Disclaimer: The Ivory Belltower is purely satirical. Don’t take it too seriously.
It’s almost that time of the semester again when students have their laptops open in the middle of class with a shaking finger hovering over the mouse. Your eyes are glued on the second hand ticking closer and closer to that time you had highlighted and circled four times on your desk calendar, the time for which you set two alarms on your cell phone. It is more stressful than the midterms you took last week; you know that your whole career, and entire future for that matter, depend on how quickly you can click “enroll” compared to everyone else.
It would be much easier to focus without all the honors and scholars kids watching; to their enjoyment, all the other students suffer through a grueling experience that they will never have to understand with their early enrollment perks.
But when you take into account all the preparation time you put into making your amazing-no-8-a.m.s-or-classes-on-Fridays masterpiece, you’d do anything to turn all those blue squares of anticipation into green blocks of happiness. After all, if your schedule isn’t exactly how you want it at the second you hit “enroll,” it never will be. Hardly anyone is going to swap and drop their classes during the entire two months before the actual First Day of Classes. And the waitlist is the biggest tease of all. Here, you can kind of have the class for now. Ha, as if that will ever work out.
Rate My Professors might as well be renamed “Water” because that’s how much you need it to plan a schedule you can actually survive next semester. What better way is there to get the inside scoop than from the students willing to tell you just how amazing or awful that professor was? Even if the comments about the professor are for a different course they taught in the past, you should take them into consideration. Maybe the course was a much higher level. Maybe that professor taught the course at a different university. Regardless, once you see “tough grader” and “gives pop quizzes,” it’s best to just cross them off the list.
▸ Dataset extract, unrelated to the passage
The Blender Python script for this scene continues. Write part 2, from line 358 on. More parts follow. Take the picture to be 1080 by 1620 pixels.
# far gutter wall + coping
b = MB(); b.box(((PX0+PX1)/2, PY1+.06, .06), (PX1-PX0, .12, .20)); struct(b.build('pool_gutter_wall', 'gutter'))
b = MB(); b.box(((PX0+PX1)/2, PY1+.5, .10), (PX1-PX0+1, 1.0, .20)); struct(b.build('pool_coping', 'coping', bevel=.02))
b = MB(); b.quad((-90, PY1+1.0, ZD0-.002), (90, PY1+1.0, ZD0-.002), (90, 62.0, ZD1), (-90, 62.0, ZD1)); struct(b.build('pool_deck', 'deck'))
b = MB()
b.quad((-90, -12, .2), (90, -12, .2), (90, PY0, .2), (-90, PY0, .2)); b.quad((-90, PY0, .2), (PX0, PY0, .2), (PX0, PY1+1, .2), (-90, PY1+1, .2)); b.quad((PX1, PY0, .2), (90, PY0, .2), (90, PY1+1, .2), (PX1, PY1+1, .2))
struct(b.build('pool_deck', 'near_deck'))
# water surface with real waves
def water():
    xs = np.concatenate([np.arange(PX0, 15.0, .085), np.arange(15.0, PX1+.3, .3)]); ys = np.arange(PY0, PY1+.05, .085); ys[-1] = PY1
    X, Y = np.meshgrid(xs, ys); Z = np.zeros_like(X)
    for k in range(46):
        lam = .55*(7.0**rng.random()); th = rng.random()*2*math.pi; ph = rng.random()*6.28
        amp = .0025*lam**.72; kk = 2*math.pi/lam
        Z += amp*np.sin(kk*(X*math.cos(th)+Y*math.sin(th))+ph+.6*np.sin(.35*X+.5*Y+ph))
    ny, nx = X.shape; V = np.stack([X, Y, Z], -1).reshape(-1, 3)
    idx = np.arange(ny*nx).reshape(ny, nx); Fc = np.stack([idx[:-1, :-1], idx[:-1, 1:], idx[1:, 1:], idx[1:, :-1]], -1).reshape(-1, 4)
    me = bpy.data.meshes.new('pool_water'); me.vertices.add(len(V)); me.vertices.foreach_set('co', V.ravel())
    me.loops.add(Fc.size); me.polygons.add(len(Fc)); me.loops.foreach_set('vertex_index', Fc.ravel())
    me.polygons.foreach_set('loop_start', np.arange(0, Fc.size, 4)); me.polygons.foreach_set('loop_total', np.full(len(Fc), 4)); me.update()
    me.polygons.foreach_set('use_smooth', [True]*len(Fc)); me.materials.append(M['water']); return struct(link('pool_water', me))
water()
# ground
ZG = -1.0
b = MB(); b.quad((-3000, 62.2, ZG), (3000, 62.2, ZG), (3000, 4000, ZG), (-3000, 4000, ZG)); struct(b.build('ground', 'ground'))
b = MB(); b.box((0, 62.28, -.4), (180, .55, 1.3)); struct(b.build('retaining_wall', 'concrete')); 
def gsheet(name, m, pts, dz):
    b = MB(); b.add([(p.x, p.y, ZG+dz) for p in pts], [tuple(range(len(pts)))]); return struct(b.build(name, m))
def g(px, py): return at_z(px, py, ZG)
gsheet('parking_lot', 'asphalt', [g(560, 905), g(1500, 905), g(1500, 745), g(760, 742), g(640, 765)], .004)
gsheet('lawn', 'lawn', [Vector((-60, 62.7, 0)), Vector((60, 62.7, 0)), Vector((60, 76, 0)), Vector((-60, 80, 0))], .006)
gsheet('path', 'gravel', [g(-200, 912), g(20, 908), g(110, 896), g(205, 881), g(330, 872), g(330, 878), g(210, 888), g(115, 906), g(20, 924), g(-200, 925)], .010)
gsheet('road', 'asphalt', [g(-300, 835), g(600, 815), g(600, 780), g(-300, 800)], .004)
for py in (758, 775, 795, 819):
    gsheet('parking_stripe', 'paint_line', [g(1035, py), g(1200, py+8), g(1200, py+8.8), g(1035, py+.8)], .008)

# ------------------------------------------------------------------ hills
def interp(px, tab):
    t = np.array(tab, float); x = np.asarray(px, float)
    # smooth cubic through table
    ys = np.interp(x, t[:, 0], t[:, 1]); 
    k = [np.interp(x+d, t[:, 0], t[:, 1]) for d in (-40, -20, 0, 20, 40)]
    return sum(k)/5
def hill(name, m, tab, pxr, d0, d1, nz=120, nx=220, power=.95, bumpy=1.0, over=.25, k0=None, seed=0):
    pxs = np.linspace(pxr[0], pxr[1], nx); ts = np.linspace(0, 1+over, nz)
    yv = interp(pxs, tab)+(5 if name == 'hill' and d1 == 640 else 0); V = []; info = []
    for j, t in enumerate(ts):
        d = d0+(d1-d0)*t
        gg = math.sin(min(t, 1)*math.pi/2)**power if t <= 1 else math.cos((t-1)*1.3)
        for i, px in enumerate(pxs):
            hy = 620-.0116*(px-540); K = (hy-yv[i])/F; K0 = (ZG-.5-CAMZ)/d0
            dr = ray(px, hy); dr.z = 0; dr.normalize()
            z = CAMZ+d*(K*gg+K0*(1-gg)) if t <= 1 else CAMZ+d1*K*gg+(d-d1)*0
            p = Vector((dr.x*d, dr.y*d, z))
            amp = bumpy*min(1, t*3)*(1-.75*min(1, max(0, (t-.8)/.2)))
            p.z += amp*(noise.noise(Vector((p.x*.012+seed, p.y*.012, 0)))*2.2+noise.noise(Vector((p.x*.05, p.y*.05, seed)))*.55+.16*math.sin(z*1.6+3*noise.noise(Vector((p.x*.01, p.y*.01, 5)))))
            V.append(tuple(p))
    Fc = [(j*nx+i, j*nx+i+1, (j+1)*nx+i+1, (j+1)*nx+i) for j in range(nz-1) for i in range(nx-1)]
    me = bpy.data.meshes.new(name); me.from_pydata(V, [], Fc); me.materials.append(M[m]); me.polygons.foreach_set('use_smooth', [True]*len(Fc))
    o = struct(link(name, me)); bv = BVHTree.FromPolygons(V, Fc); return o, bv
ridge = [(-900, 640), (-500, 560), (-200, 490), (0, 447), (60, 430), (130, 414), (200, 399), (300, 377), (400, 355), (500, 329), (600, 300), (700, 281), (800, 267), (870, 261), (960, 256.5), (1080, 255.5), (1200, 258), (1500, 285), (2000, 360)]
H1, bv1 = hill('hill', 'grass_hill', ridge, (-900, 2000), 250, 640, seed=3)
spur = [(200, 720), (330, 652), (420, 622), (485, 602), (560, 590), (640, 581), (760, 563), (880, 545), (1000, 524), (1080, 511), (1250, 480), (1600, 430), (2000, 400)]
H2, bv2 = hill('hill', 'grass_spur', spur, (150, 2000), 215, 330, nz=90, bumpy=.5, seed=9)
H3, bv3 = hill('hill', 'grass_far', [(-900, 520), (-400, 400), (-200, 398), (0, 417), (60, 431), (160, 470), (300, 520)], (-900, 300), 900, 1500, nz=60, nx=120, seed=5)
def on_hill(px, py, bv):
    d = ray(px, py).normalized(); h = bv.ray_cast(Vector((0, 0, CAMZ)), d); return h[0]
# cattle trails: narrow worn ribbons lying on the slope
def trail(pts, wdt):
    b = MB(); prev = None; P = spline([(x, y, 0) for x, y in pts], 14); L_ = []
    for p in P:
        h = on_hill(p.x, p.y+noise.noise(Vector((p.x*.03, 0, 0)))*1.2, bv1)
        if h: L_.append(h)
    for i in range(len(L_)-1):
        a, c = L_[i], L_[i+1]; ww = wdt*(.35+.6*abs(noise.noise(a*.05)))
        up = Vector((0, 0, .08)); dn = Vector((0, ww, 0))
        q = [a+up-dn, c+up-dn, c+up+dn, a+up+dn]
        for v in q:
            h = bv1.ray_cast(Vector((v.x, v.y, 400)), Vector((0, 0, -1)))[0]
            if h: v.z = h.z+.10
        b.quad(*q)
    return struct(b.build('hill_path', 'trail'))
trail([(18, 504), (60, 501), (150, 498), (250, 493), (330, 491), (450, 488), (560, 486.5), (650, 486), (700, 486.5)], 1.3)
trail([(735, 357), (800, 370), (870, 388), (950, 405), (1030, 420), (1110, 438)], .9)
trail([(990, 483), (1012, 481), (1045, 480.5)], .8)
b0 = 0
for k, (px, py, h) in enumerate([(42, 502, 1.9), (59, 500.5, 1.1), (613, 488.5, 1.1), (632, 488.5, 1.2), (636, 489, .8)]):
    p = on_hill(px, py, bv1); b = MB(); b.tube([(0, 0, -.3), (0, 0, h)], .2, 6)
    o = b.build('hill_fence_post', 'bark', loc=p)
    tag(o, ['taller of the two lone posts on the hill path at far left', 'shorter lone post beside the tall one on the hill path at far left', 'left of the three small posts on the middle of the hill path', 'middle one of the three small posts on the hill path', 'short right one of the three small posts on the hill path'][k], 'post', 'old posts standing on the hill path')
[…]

Sure, it’s possible that someone had a bad day and decided to rant about his or her professors online, but are you seriously willing to take that chance? I think not. The worst-case scenario is searching for the professor only to find that they are not, in fact, on the website. Then you know it must be bad. What is the professor hiding? It doesn’t even matter, just cross the course off the list and never look back.
Let’s not forget about grade distributions. If the percentage for A’s is less than 30 percent, you might as well just accept the D on your transcript now. If an entire third of that professor’s past victims couldn’t ace their tests, obviously you won’t either, so there’s no point in trying to live up to Tom Cruise standards for this impossible mission. Make sure you check all the semesters listed. Yes, I mean every single one. Spring 2015 and fall 2014 are not enough. Your potential professor could have taught another section six, eight, 11 years ago. It’s essential to make sure all the percentages are consistent. If too many people failed back in 2003, then you’re doomed for spring 2016.
So set aside your homework because who has time for that with all the research you need to be doing? Having a top-notch schedule is necessary in order to succeed in every degree. The pressure is on, Wolfpack, and if you don’t have every possible combination of courses, and teachers and times prepared and prioritized when those two alarms go off … well, good luck.